Friday, August 14, 2015

Corporate Hydra Blocks Renewable Energy's Progress

New Report Reveals Corporate-Funded Hydra Head Blocking U.S. Renewable Energy

by Steve Horn  - DeSmogBlog

July 27, 2015

A new report from the Energy and Policy Institute reveals the fossil fuel- and utility sector-funded network working to curb the proliferation of renewable energy in the United States.

Authored by Gabe Elsner and Matt Kasper, 'Attacks on Renewable Energy Policy in 2015,' the 86-page report spotlights the bevy of coordinated attacks on renewable energy policy happening in 27 states across the nation.

The report examines how this network flexes its muscle and advances corporate interests in statehouses nationwide.

Look no further than the State Policy Network (SPN), an entity created by the American Legislative Exchange Council (ALEC) corporate bill mill, which acts as the central hub around which the rest of the spokes in the think-tank (or “stink tank”) and public relations wheel connect. Both of these groups play a central role in the report.

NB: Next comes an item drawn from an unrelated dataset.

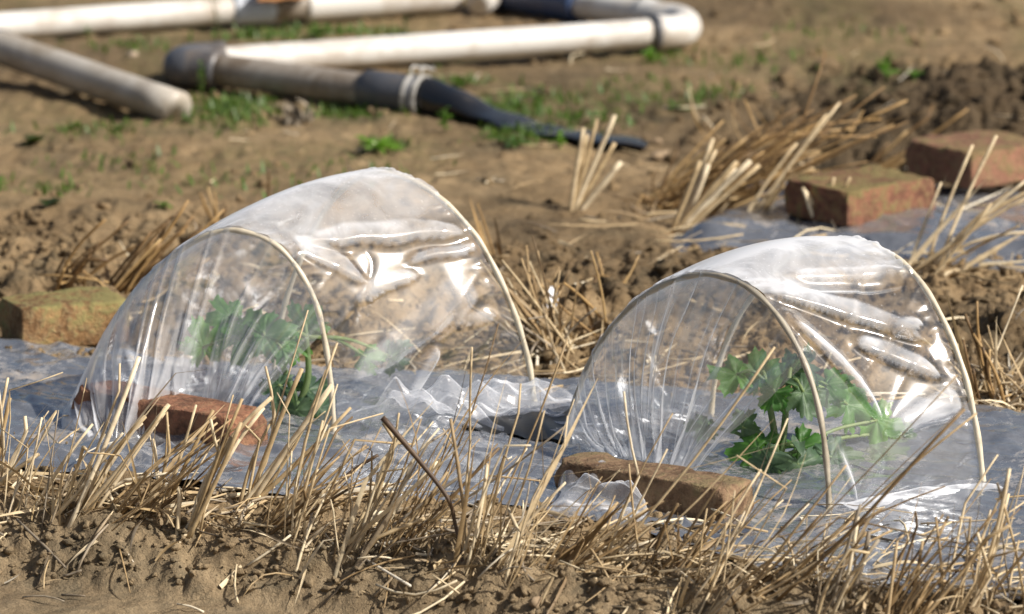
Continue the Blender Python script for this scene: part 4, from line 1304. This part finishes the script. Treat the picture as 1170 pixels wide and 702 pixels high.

“Once ALEC model bills are introduced, allied legislators and fossil fuel-funded front groups cite flawed reports to back up their reasoning to either repeal or weaken” laws favorable to advancing renewable energy, the report explains.

“[Thereafter], State Policy Network lobbyists…[provide] testimony in favor of the ALEC bills. Finally, fossil fuel-funded members groups, such as Americans for Prosperity, put additional pressure on lawmakers to pass ALEC model bills.”

But ALEC and SPN are just two examples and although they play a pivotal role, the report points to 23 other industry-funded front groups also part of the anti-renewable influence peddling machine. Others include names familiar to DeSmog readers, including the Koch-funded Americans for Prosperity and Institute for Energy Research, the Heartland Institute and Consumer Energy Alliance (CEA) and others.
Not Just Money in Politics, Lobbying

The report has citation after citation raising dire questions about the state, and often lack thereof, of U.S. democracy. But just as important is the premise it presents.

In a nutshell, it's not just about money in politics and lobbying alone.

It's that these industry-funded front groups play a central role in shaping the public narrative, providing cover to industry-funded politicians to do the bidding of corporate interests in statehouses nationwide, and thus shape the body politic at-large.

“While corporate interests also lobby politicians and regulators,” they write, “these front groups serve a fundamental role in these assaults by adding a supposed independent, anti-clean energy voice to energy policy debates.”

The back-drop to all of this, of course, is climate change. And among the chief drivers of global warming are the same fossil fuel and utility industries that fuel this PR machine with their money to begin with. At the end of the day, they fear a major challenge to their corporate bottom lines.

“Utilities and fossil fuel companies are alarmed at what the clean energy boom will do to their market share as the economics of [scale of] clean energy see continued improvement year after year,” the report states early on.

“As a result, the fossil fuel and utility industries have launched efforts to protect vested financial interests by repealing and weakening these laws through state legislatures and regulatory agencies.” 

It's a report with troubling findings, no doubt, but one well worth the read and keeping bookmarked as a go-to reference.